Articles should be written in Markdown with optional raw HTML for the cases in which Markdown does not have an appropriate syntax.

Based on the value of CACHE_MIDDLEWARE_SECONDS in your settings.py, pages will be cached until the cache clears. This is important to note, because if you edit an article or flatpage, you will not see the updates reflected until you either clear your cache or the given number of seconds has elapsed.

After collective is deployed, you must also add search support via Google Custom Search. To do this, create a new flatpage, and add the embed code that Google Custom Search gives you after creating a custom search engine. The flatpage must have the URI /search/.

Creating your own theme

Everything you need to create your own theme is in the themes/ directory.
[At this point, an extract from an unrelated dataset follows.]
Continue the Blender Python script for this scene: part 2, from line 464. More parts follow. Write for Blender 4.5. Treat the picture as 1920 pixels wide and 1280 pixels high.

You could get going with a new theme pretty quickly just by copying themes/minimalbw to themes/mytheme, and starting from there. Once you do this, edit settings.py, and change your TEMPLATE_DIRS setting accordingly.

Modifying/extending collective

collective itself only really manages static pages and articles. Even then, the amount of data managed is very minimal. Most of the features of collective are provided in the UI. Disqus is used for comments by default. File upload mechanisms are not provided by collective on purpose, in favor of using other hosted mechanisms. Some examples are:

  • Picasa Web Albums
  • Flickr
  • Google Docs
  • Baconfile
  • Dropbox
  • etc.

The justification for this when writing collective was that all of those services already do an amazing job in their specific focus areas, and nothing added here would rival them without a substantial amount of work.
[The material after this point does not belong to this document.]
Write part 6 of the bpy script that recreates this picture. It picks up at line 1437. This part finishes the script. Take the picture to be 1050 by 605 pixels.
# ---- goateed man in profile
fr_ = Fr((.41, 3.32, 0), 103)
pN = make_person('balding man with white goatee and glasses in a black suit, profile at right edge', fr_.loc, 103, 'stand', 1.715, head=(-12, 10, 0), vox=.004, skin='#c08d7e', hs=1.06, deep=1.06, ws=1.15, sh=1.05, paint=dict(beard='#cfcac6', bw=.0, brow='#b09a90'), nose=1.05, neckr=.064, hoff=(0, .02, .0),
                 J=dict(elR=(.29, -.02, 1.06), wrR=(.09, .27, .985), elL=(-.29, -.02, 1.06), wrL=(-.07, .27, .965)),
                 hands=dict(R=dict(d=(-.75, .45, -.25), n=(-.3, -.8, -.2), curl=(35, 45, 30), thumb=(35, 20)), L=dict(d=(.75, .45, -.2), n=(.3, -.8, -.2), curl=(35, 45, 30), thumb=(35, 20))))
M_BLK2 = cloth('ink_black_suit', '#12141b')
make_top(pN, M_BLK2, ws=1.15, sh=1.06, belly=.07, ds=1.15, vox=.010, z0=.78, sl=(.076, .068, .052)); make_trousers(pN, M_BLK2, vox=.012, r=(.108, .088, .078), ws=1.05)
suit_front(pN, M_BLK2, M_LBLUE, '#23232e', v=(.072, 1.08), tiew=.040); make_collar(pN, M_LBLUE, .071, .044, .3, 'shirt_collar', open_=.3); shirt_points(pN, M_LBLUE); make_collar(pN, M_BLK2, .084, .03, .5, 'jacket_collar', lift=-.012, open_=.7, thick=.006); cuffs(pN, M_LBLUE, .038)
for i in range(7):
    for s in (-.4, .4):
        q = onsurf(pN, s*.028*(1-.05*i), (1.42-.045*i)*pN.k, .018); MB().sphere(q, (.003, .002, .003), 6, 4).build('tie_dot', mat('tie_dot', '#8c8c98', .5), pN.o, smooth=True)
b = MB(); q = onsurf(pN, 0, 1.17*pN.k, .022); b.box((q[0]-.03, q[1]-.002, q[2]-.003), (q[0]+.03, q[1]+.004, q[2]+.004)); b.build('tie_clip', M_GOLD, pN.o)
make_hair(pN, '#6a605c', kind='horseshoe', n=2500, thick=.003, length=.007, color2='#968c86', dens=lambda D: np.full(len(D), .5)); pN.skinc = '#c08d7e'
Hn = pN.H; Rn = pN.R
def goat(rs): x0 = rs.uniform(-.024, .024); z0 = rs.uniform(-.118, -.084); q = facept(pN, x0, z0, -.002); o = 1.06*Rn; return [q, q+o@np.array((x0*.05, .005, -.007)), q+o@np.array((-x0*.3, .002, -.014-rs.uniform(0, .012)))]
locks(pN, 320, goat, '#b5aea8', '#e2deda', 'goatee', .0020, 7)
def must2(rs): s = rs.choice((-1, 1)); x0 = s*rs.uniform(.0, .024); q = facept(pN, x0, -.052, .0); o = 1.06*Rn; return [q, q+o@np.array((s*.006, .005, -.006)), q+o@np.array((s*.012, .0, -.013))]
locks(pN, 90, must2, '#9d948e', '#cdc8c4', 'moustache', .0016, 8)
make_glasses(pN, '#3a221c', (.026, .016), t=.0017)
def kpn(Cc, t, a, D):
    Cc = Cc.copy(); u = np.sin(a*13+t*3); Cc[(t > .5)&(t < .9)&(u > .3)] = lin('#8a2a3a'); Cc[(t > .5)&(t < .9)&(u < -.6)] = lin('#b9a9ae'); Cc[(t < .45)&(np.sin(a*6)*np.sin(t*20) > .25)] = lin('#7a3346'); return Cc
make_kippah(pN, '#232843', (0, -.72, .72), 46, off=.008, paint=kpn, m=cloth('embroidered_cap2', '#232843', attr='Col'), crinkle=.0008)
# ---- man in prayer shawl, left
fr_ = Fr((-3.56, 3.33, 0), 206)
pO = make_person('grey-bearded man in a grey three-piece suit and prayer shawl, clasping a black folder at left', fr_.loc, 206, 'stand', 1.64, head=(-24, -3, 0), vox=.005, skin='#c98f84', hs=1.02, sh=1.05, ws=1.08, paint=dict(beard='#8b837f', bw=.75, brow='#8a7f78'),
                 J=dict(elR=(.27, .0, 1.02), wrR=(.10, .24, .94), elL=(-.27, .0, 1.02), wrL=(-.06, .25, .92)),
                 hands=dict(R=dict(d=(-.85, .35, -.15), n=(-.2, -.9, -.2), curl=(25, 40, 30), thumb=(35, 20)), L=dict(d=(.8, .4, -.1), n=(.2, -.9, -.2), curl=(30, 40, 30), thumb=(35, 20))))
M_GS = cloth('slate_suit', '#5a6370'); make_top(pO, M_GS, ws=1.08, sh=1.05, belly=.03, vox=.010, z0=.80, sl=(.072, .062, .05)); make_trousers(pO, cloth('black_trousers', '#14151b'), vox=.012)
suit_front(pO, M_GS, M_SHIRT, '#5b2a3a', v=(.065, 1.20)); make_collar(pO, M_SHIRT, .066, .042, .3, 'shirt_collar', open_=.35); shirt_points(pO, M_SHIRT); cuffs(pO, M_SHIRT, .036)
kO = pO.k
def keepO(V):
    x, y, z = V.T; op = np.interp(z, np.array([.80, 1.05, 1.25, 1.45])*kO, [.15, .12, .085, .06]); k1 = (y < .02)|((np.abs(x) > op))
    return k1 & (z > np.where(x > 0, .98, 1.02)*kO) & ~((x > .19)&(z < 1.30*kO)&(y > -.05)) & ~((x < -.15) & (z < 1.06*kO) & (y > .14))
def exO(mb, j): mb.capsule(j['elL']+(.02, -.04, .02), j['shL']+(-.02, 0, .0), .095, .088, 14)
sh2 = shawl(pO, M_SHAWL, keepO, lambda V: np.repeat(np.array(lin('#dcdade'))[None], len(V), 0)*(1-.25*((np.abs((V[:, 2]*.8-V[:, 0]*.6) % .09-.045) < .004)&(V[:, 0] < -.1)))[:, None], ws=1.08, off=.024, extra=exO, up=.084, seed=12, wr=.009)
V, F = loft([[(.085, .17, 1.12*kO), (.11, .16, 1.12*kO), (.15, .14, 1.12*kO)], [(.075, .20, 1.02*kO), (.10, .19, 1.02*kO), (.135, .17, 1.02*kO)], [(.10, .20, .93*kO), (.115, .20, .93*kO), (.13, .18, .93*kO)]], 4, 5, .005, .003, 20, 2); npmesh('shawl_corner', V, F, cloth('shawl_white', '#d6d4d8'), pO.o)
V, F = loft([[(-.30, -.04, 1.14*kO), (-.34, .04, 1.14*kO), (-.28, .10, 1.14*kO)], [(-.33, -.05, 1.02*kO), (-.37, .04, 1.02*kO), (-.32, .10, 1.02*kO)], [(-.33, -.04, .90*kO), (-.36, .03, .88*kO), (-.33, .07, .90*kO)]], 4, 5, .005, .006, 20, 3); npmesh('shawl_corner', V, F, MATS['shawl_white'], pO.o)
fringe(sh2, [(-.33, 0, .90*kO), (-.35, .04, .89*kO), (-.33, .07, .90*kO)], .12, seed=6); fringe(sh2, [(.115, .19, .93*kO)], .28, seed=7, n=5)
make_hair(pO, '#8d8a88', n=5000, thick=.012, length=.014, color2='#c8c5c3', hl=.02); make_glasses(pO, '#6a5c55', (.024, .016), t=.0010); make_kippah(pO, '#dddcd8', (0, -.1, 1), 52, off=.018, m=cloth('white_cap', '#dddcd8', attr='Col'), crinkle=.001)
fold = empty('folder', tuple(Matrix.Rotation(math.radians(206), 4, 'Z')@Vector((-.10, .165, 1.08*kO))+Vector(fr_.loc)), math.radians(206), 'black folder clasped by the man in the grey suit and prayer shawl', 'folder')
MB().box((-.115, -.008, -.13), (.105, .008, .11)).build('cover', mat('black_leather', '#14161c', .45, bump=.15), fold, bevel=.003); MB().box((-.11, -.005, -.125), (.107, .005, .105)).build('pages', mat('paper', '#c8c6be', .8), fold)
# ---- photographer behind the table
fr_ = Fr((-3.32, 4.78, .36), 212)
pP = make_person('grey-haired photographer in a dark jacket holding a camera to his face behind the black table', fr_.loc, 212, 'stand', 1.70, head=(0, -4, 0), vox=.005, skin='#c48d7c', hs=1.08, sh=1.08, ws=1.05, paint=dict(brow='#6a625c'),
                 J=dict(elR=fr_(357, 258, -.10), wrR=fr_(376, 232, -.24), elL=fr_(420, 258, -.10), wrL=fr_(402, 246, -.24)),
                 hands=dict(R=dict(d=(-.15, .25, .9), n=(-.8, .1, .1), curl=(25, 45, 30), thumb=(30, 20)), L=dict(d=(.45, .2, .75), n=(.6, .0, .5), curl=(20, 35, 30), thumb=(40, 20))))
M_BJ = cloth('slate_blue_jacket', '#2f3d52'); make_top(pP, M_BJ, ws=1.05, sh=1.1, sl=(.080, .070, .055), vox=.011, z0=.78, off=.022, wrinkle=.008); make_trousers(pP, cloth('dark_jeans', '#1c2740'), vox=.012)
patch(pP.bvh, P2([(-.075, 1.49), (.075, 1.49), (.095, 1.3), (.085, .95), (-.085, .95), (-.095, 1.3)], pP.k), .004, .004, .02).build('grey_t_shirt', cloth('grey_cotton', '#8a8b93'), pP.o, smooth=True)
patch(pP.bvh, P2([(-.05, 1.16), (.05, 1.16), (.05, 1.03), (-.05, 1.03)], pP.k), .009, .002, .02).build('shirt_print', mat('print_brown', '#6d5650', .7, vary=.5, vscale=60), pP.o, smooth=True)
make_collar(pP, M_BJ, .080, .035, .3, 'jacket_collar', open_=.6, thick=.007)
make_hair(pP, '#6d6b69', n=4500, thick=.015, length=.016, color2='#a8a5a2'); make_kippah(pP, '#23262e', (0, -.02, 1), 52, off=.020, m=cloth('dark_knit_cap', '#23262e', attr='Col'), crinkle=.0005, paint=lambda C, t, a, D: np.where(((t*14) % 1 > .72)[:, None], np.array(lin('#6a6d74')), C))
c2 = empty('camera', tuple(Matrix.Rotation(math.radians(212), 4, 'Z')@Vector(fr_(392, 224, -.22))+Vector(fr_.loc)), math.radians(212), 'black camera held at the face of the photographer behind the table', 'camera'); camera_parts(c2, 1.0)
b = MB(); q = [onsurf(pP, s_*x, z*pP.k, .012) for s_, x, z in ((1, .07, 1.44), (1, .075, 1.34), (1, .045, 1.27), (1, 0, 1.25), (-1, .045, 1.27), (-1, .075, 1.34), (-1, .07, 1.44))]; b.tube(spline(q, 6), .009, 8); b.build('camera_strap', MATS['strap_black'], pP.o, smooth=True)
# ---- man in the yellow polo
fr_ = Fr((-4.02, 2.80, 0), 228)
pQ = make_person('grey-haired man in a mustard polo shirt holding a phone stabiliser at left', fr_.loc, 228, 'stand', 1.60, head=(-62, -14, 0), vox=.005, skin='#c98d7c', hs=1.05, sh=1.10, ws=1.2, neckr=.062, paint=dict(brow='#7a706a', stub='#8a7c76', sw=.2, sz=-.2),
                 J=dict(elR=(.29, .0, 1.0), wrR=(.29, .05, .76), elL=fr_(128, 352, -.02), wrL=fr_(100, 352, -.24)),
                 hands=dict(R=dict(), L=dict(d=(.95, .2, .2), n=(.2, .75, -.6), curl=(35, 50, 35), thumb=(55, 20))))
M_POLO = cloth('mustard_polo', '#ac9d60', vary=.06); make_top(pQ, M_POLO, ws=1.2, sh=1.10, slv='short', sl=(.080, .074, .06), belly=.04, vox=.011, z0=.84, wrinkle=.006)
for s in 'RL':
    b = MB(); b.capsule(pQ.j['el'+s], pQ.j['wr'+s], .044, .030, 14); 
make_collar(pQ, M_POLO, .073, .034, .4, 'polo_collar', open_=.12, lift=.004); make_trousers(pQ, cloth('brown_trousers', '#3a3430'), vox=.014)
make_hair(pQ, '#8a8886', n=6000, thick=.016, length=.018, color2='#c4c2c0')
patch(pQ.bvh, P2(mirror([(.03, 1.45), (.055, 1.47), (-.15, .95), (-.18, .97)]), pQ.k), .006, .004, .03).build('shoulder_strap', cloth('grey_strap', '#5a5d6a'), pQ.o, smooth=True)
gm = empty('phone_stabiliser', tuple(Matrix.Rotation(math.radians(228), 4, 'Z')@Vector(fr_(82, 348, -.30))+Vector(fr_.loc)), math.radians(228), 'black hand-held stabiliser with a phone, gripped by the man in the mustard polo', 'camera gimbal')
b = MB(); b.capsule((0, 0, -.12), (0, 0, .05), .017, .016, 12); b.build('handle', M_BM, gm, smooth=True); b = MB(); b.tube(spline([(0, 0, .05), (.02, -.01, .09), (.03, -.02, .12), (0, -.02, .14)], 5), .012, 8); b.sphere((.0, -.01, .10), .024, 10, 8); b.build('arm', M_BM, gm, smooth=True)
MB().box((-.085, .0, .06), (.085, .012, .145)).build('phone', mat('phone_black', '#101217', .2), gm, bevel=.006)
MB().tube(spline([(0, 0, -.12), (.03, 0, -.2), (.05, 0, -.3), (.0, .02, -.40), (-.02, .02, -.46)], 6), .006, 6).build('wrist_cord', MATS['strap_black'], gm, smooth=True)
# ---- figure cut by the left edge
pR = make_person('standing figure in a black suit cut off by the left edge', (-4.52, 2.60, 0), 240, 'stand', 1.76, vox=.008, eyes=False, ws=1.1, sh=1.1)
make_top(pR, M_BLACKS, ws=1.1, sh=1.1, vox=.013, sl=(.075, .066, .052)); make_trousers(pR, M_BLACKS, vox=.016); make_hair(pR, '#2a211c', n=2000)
To extend collective, you essentially need to know how to embed a hosted service into your posts or theme, or implement whichever service you need in Django.
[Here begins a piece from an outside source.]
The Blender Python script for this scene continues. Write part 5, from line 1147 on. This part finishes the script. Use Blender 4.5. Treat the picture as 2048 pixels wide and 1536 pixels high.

For instance, if you wanted to change Article syntax to Textile, you would need to edit themes/yourtheme/articles/article.html and apply a Textile filter to the article body instead of the Markdown filter.

Adding a WYSIWYG editor would be a bit more involved. You'd have to edit admin templates, and also accept an article body format produced by the editor.

Why another blog engine?

There aren't many stable, "complete" Django-based blog engines. This is rather ironic, given how amazingly fast it is to build a blog in Django. For more information on this topic, see my blog post.

Where did the name collective come from?

At first, I had wanted to name this blog engine picard, as a tribute to Patrick Stewart as Jean-Luc Picard. However, there are already some existing applications/libraries named picard, and I didn't want to pollute the open-source namespace. collective works well because just as Jean-Luc was assimilated by the Borg, he is forever part of the collective. That's right, a little piece of Jean-Luc/Locutus is in this blog engine.

Also, this blog engine can stand on its own, but does much better when used in conjunction with other hosted services.

Further development

I may make changes here as I am able, but I don't have official plans to actively develop collective over time. That said, I'd be weary of anyone considering this a "dead" project, as it is stable and works great. Don't let the fact that it is not actively maintained deter you from using it! If you need help, I'm always available.